Zach Stewart tried to one-up Liriano by carrying a perfect game into the eighth inning. Alas, Danny Valencia broke it up by reaching for an outside fastball and poking it to right field for a double, the only hit -- nay, baserunner -- the Twins mustered all night.
In the White Sox's second game of the day, Stewart had to settle for his first career shutout, which included a career-best nine strikeouts in a rather tidy 114-pitch package. Granted, this was just his eighth big-league start, so his first great start was going to set a lot of career highs, but in any event, good luck topping this one, kid.
Stewart only ran one three-ball count all night long, and that was in the fifth, when he started off Luke Hughes with three straight out of the zone. Hughes looked at strike one and two, then fouled off four straight pitches before swinging through a slider for strike three.

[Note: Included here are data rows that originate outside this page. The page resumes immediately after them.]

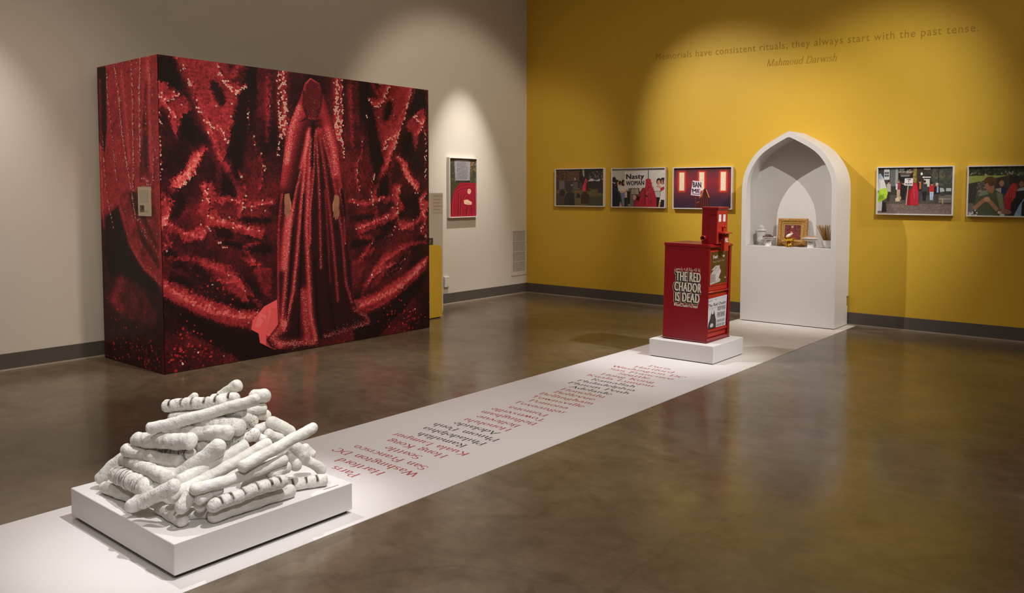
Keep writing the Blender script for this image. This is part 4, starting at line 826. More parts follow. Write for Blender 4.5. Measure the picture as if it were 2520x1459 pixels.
c.rect(1680, 650, 1790, 850, (66, 66, 68)); c.poly([(1680, 660), (1760, 670), (1790, 740), (1690, 760)], (176, 186, 186)); c.rect(1800, 660, 1940, 810, (60, 60, 62)); c.rect(1815, 668, 1930, 740, (182, 190, 190)); c.line([(1660, 912), (1930, 912)], 10, (190, 182, 172)); c.rect(1735, 920, 1765, 1030, (206, 150, 66), .8)
c.oval(740, 930, 56, 44, (206, 184, 150)); c.oval(795, 895, 28, 34, (186, 160, 126)); [c.rect(x_, 955, x_ + 16, 985, (206, 184, 150)) for x_ in (692, 740, 780)]
c.poly([(1130, 535), (1080, 570), (1060, 680), (990, 700), (950, 1060), (1215, 1070), (1215, 760), (1180, 600)], (150, 24, 38)); figure(c, [(1130, 535), (1085, 580), (1060, 700), (1030, 860), (1040, 1055), (1205, 1055), (1210, 760), (1180, 620), (1155, 540)], (190, 38, 54), 6, (224, 84, 96))
c.line([(975, 610), (938, 1050)], 18, (206, 176, 134)); c.poly([(893, 440), (1085, 440), (1075, 612), (885, 604)], (226, 222, 222))
for wd_, y_, w_ in (('I AM', 488, 90), ('A', 532, 26), ('MUSLIM', 586, 150)): c.text(fitted(bold(wd_, .08), w=w_, h=38), 985 - w_ / 2, y_, (1, .02), (0, -1), (40, 38, 40))
c.poly([(285, 330), (330, 320), (390, 420), (460, 600), (480, 700), (300, 760), (275, 700)], (206, 204, 204)); c.poly([(285, 330), (330, 320), (380, 400), (370, 480), (290, 440)], (150, 168, 196)); c.poly([(330, 690), (470, 655), (510, 780), (480, 900), (330, 1000), (262, 1000), (262, 800)], (168, 206, 56)); c.poly([(300, 850), (420, 800), (440, 900), (280, 960)], (120, 158, 40), .7)
c.poly([(270, 1000), (380, 975), (380, 1200), (262, 1200)], (196, 192, 190)); c.poly([(385, 980), (470, 1000), (490, 1230), (370, 1230)], (44, 40, 38)); c.grain(.025)
art4 = print_mat('photo_street', c.out(1.05))
framed('framed_photo', 'white framed street photo with a red robe and a placard, right of the arch', 5.2705, 6.0745, 1.3355, 1.8875, art4, group=GFR)
# park memorial
c = Cv(560, 350, (50, 50, 40), (210, 178, 1960, 1290))
c.rect(210, 178, 1960, 390, (38, 42, 28)); c.speck(210, 178, 1960, 380, [(52, 58, 36), (28, 32, 22), (84, 92, 56)], 260, 14, 40, 1, .6); c.speck(210, 300, 1960, 380, [(170, 166, 160), (140, 130, 120), (96, 110, 90)], 60, 8, 26, 2, .7)
c.poly([(210, 385), (1050, 378), (780, 440), (210, 565)], (132, 142, 70)); c.poly([(210, 565), (1050, 385), (1960, 390), (1960, 1290), (210, 1290)], (54, 52, 48)); c.rect(1060, 395, 1960, 560, (40, 38, 34))
c.speck(400, 520, 560, 900, [(116, 100, 88), (90, 84, 80), (140, 128, 116)], 80, 14, 36, 3, .6); c.rect(210, 1010, 330, 1290, (96, 92, 88))
c.oval(870, 540, 85, 105, (62, 46, 38)); c.oval(905, 560, 50, 70, (150, 106, 80)); c.poly([(780, 680), (900, 660), (920, 860), (760, 900)], (150, 142, 134)); c.poly([(900, 640), (1010, 640), (1020, 780), (900, 800)], (34, 46, 80))
figure(c, [(1150, 550), (1080, 610), (1030, 720), (960, 880), (980, 1140), (1110, 1150), (1220, 840), (1230, 660), (1200, 570)], (160, 44, 44), 7, (204, 84, 74)); c.poly([(960, 880), (1110, 880), (1100, 1150), (980, 1140)], (150, 24, 48), .8)
c.oval(1345, 540, 80, 95, (50, 38, 34)); c.oval(1310, 580, 50, 70, (120, 84, 66)); c.poly([(1250, 680), (1430, 620), (1440, 760), (1220, 740)], (140, 152, 152)); c.poly([(1200, 740), (1960, 640), (1960, 1290), (1090, 1290), (1110, 1000), (1200, 860)], (28, 28, 32)); c.poly([(1390, 860), (1410, 880), (1330, 1000), (1320, 1290), (1170, 1290), (1270, 1060)], (120, 156, 180)); c.oval(1000, 1190, 130, 50, (128, 92, 74), 1, 16, .2)
c.rect(1460, 420, 1960, 1290, (44, 46, 52)); c.oval(1700, 520, 90, 110, (60, 46, 38)); c.poly([(1560, 700), (1840, 690), (1920, 1290), (1500, 1290)], (150, 158, 170))
c.poly([(700, 580), (760, 640), (800, 720), (930, 800), (980, 1140), (820, 1150), (830, 1290), (400, 1290), (330, 1060), (400, 830), (560, 720), (620, 700)], (70, 78, 56)); c.poly([(470, 740), (600, 710), (640, 800), (420, 860)], (120, 130, 104), .8); c.poly([(800, 760), (930, 800), (980, 1140), (880, 1130)], (116, 124, 90), .8)
c.poly([(560, 560), (750, 560), (760, 700), (720, 790), (640, 770), (560, 660)], (142, 98, 70)); c.oval(665, 510, 130, 108, (86, 58, 38)); c.oval(620, 620, 60, 70, (150, 102, 74)); c.oval(690, 560, 70, 60, (74, 48, 32), .8)
c.line([(330, 1150), (500, 980), (600, 900)], 90, (146, 102, 76)); c.line([(840, 1170), (700, 1000), (620, 920)], 84, (150, 108, 82)); c.oval(610, 920, 62, 60, (176, 132, 104))
c.speck(220, 1170, 420, 1290, [(190, 186, 190), (160, 158, 170)], 12, 16, 30, 9); c.speck(840, 1190, 960, 1290, [(206, 190, 176), (180, 170, 150)], 8, 16, 36, 4); c.grain(.025)
art5 = print_mat('photo_park', c.out(1.05))
framed('framed_photo', 'white framed photo of a bowed person in a green shirt, at the right edge', 6.2075, 7.02, 1.3305, 1.882, art5, group=GFR)
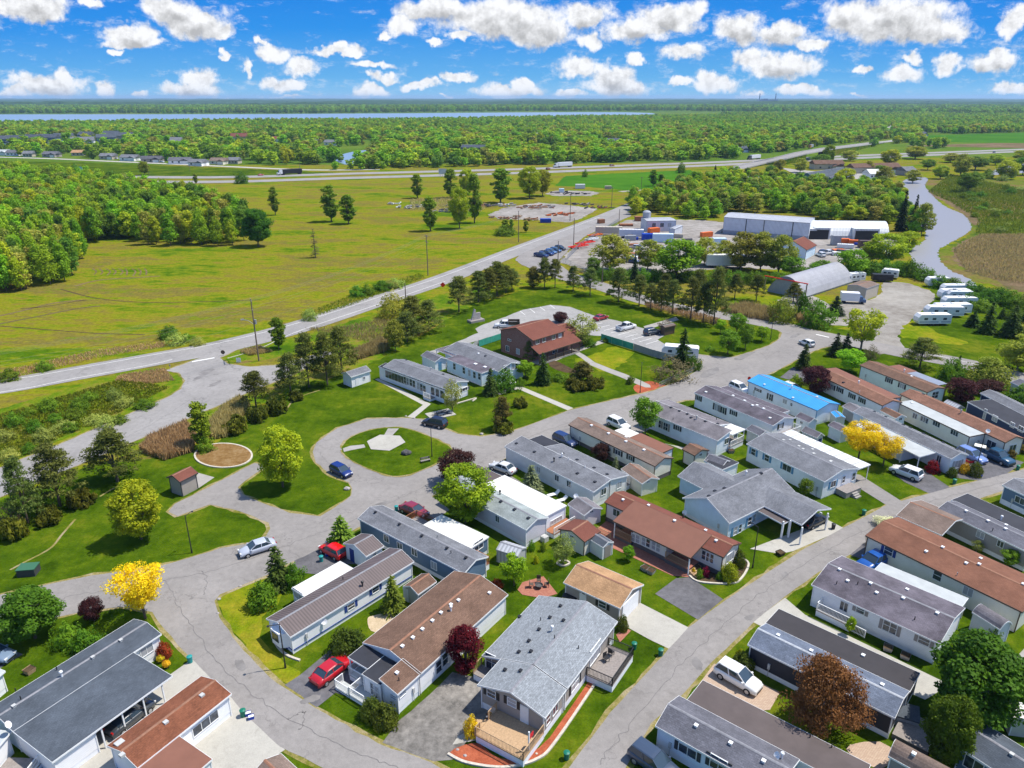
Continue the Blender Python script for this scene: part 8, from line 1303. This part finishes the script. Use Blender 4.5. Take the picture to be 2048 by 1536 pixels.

That illustrated a big difference in Stewart's approach -- he only started off 14 of 28 hitters with a strike, but he came back by throwing his slider in fastball counts, which is something he hadn't done much of before. Maybe the state of the Twins lineup gave him more confidence -- neither Michael Cuddyer nor Jason Kubel started, to go along with the 84 other regulars on the DL.
Great defense by the left side of the infield also helped. Brent Morel saved the perfect game bid by handling a couple of hot shots -- one to each side -- and popped up with strong throws across the diamond. Alexei Ramirez snagged a Joe Mauer screamer to end the seventh inning, and then recorded the assist on the final out by ranging to his left and spinning to throw in time to retire Ben Revere. Morel and Ramirez had been guilty of weaksauce throws over the past few games, but they had their rifles on display tonight.
The offense? Well, it did enough.
Scott Diamond didn't have Stewart's stuff, because the White Sox sized him up for line drive singles in the early going. Juan Pierre shot a single off the mound for the game's first run in the second, and Alexei Ramirez lined a single to left to make it a 2-0 game in the fifth. Diamond exited after that inning, but he left the game a survivor -- despite giving up eight hits and two walks over five innings, he held the Sox to a respectable two runs.
The Sox couldn't find a way to deliver a knockout blow until they had two outs and nobody on in the seventh. Ramirez and Alex Rios singled, Tyler Flowers walked to load the bases, and Morel broke the game open with a two-run single to center.
Throw in a mid-inning pitching change, and the Sox's late rally raised the issue that they might be icing Stewart. But Stewart quelled those questions by going three-up, three-down -- although Mauer didn't go down without a fight.
The White Sox ended up going 3-for-16 with runners in scoring position, stranding 13 runners in all. The Twins only stranded one runner. That's certainly a study in contrast, but it's pretty clear which one is preferable.
Notes:
*Alex Rios led the charge by going 3-for-5 with two runs scored and a stolen base. He's had five games with three hits or more, and three of them have come against the Twins.